<<<<

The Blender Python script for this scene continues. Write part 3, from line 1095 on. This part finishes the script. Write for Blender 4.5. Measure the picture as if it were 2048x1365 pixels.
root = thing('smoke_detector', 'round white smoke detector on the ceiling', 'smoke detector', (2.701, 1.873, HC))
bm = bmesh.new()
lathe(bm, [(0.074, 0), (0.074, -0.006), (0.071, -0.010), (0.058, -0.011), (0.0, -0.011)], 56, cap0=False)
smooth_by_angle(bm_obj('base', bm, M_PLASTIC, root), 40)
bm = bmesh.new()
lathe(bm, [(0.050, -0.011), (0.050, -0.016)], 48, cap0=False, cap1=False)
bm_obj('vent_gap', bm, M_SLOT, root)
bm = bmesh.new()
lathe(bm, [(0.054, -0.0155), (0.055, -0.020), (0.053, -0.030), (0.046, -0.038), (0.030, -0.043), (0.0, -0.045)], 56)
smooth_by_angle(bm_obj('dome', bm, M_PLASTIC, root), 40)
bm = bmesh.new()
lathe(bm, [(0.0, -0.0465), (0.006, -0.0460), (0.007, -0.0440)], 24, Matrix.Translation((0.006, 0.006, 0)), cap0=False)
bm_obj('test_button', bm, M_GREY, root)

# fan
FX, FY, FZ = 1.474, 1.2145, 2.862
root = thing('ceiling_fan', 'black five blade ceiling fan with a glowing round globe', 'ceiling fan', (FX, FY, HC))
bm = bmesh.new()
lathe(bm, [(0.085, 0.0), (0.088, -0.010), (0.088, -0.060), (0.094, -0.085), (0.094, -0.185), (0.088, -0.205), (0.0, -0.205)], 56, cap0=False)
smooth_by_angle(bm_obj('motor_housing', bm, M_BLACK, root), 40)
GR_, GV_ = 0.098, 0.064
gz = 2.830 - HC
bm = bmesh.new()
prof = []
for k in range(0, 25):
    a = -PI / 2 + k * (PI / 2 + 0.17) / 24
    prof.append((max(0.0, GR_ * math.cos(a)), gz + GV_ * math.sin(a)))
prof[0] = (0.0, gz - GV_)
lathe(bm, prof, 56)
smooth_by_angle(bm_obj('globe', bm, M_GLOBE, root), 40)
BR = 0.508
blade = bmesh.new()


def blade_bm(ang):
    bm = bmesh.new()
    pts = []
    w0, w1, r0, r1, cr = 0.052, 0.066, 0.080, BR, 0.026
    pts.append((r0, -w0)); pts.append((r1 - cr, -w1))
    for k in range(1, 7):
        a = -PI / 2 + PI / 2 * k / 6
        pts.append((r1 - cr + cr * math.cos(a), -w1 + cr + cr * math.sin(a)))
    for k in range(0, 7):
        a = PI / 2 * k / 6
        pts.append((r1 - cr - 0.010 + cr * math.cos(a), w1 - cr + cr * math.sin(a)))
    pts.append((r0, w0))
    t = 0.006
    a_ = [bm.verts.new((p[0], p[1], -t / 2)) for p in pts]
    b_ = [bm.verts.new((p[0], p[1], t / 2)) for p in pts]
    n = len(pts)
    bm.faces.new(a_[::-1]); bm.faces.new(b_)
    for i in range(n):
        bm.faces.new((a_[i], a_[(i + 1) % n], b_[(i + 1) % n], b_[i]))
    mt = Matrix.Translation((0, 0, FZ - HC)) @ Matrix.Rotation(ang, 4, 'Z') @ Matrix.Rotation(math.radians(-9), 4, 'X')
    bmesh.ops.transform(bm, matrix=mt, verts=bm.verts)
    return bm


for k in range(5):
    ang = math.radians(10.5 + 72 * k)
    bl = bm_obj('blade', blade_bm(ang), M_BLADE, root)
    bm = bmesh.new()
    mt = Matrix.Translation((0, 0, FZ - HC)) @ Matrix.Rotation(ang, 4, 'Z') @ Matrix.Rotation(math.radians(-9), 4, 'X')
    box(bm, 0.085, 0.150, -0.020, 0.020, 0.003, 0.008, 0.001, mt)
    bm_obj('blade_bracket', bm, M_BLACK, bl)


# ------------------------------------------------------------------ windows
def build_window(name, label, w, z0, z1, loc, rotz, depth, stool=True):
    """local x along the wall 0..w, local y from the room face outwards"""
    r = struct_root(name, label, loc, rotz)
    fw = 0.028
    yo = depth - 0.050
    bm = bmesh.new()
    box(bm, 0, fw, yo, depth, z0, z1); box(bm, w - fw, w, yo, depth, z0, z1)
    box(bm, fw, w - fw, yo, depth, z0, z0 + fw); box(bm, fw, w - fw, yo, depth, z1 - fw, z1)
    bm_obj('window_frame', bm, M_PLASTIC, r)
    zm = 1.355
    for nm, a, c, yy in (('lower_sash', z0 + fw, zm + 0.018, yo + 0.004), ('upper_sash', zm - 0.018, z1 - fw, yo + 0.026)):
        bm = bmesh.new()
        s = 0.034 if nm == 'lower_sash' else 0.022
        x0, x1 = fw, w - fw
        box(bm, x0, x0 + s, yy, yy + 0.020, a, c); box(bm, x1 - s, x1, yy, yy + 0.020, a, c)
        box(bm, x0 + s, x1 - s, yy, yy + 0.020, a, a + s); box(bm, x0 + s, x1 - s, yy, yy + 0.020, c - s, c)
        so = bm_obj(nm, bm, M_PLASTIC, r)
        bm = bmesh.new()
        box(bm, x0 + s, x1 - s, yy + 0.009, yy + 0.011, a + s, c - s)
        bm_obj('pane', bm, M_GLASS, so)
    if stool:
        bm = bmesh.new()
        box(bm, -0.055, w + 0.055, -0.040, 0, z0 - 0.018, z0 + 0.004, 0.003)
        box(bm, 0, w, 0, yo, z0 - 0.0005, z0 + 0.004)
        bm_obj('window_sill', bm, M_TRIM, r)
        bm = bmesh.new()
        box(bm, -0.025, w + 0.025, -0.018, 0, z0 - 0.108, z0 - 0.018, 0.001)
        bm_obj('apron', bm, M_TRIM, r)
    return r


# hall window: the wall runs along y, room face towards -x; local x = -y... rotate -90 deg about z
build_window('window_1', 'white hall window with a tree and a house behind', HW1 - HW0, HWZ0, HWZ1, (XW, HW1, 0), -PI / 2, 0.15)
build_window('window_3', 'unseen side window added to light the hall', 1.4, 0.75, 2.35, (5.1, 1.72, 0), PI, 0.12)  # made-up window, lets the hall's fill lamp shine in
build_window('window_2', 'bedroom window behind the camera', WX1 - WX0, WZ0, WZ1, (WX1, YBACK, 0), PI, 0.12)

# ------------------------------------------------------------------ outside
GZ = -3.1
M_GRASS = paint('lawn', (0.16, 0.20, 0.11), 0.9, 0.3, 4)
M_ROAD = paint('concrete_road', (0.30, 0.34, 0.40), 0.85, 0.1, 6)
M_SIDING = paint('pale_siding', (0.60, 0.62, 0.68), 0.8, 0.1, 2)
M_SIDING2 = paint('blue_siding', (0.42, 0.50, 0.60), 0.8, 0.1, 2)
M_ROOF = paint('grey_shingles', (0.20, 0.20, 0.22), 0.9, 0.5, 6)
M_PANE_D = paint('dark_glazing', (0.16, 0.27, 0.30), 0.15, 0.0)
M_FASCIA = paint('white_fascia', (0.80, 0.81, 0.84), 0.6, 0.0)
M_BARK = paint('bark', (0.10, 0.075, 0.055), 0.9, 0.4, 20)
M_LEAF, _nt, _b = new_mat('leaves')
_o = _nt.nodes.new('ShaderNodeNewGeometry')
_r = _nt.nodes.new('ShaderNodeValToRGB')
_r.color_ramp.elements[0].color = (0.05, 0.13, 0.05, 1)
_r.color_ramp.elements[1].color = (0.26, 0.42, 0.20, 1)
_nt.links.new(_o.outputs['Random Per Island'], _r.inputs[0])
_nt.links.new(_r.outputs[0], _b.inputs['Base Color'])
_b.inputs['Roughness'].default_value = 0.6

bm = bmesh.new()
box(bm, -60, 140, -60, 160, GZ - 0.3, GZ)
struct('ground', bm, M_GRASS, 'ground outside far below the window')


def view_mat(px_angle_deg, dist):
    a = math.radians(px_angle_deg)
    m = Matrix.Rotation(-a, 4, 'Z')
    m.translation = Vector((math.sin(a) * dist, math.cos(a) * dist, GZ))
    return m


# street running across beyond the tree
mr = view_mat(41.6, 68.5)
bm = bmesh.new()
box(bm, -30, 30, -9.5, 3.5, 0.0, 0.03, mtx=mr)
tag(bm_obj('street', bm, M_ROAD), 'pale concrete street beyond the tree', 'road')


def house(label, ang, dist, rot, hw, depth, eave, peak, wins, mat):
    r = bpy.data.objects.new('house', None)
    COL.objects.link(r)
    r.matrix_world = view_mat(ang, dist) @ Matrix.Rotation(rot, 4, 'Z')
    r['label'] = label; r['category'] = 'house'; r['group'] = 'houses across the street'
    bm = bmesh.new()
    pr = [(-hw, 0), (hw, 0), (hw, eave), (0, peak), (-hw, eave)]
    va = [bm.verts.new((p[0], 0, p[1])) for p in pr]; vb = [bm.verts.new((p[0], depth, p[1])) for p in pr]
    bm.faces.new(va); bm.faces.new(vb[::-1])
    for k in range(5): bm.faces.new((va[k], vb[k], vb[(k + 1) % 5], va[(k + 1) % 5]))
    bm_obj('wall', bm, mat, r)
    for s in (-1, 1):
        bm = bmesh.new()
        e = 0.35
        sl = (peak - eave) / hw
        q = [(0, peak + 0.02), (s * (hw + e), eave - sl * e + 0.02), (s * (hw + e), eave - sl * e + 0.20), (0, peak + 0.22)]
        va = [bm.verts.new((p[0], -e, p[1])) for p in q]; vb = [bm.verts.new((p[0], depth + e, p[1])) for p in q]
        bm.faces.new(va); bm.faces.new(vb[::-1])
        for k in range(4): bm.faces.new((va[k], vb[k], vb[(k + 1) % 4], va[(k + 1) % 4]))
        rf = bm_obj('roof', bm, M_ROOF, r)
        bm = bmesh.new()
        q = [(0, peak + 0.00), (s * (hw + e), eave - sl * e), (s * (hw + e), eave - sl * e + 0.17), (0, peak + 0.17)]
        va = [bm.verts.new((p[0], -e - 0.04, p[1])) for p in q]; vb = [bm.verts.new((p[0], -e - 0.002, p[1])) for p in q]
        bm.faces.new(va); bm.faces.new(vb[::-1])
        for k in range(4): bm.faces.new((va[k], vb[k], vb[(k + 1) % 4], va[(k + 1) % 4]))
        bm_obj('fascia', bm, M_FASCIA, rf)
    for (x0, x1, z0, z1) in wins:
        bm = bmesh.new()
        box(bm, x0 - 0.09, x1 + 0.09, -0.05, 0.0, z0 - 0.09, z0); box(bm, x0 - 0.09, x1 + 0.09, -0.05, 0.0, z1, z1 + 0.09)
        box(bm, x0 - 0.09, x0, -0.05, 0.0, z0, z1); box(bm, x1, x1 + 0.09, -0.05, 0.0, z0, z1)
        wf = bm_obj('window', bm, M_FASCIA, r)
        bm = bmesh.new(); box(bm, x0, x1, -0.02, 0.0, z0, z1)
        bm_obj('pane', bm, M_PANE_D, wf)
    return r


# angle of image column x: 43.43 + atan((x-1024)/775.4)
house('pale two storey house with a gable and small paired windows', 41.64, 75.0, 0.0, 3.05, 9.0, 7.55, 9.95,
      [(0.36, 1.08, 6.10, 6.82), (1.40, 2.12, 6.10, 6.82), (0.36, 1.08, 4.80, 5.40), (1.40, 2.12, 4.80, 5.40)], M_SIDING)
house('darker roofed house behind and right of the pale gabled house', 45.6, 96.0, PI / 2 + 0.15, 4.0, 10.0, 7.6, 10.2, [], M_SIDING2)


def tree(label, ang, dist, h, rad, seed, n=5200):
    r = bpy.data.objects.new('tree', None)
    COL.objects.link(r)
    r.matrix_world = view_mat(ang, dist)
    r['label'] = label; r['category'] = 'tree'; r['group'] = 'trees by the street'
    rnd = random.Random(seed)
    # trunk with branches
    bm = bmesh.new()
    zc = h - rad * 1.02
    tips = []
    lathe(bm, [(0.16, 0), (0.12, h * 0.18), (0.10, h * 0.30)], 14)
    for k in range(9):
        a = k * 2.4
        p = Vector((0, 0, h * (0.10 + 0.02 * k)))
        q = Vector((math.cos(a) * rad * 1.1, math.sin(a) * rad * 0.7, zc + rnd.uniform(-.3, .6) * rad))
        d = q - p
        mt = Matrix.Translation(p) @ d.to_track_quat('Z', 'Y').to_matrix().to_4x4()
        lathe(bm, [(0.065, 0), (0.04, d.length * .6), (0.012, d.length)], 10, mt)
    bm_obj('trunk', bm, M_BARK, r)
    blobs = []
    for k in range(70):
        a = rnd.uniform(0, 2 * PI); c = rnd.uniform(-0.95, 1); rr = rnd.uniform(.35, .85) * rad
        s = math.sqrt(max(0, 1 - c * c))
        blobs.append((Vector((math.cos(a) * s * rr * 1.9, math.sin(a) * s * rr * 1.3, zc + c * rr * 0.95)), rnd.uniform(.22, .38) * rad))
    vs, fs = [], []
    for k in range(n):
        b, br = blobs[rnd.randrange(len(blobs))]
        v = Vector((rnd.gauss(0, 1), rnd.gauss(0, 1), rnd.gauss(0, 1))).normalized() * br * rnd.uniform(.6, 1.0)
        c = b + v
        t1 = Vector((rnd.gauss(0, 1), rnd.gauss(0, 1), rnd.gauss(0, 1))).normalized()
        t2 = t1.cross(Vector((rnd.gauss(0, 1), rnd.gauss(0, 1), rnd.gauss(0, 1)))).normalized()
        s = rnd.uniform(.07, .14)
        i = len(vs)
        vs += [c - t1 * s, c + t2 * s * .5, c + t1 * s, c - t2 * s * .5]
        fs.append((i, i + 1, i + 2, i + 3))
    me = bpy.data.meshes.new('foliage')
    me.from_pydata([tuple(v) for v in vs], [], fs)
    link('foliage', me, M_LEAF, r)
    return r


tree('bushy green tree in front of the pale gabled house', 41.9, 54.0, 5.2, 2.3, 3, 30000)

>>>>

> The exercise
Exactly as they stand, set down the lines from the top of the data through the line with "blade = bmesh.new()".

> Written reply
The Blender Python script for this scene continues. Write part 3, from line 1095 on. This part finishes the script. Write for Blender 4.5. Measure the picture as if it were 2048x1365 pixels.
root = thing('smoke_detector', 'round white smoke detector on the ceiling', 'smoke detector', (2.701, 1.873, HC))
bm = bmesh.new()
lathe(bm, [(0.074, 0), (0.074, -0.006), (0.071, -0.010), (0.058, -0.011), (0.0, -0.011)], 56, cap0=False)
smooth_by_angle(bm_obj('base', bm, M_PLASTIC, root), 40)
bm = bmesh.new()
lathe(bm, [(0.050, -0.011), (0.050, -0.016)], 48, cap0=False, cap1=False)
bm_obj('vent_gap', bm, M_SLOT, root)
bm = bmesh.new()
lathe(bm, [(0.054, -0.0155), (0.055, -0.020), (0.053, -0.030), (0.046, -0.038), (0.030, -0.043), (0.0, -0.045)], 56)
smooth_by_angle(bm_obj('dome', bm, M_PLASTIC, root), 40)
bm = bmesh.new()
lathe(bm, [(0.0, -0.0465), (0.006, -0.0460), (0.007, -0.0440)], 24, Matrix.Translation((0.006, 0.006, 0)), cap0=False)
bm_obj('test_button', bm, M_GREY, root)

# fan
FX, FY, FZ = 1.474, 1.2145, 2.862
root = thing('ceiling_fan', 'black five blade ceiling fan with a glowing round globe', 'ceiling fan', (FX, FY, HC))
bm = bmesh.new()
lathe(bm, [(0.085, 0.0), (0.088, -0.010), (0.088, -0.060), (0.094, -0.085), (0.094, -0.185), (0.088, -0.205), (0.0, -0.205)], 56, cap0=False)
smooth_by_angle(bm_obj('motor_housing', bm, M_BLACK, root), 40)
GR_, GV_ = 0.098, 0.064
gz = 2.830 - HC
bm = bmesh.new()
prof = []
for k in range(0, 25):
    a = -PI / 2 + k * (PI / 2 + 0.17) / 24
    prof.append((max(0.0, GR_ * math.cos(a)), gz + GV_ * math.sin(a)))
prof[0] = (0.0, gz - GV_)
lathe(bm, prof, 56)
smooth_by_angle(bm_obj('globe', bm, M_GLOBE, root), 40)
BR = 0.508
blade = bmesh.new()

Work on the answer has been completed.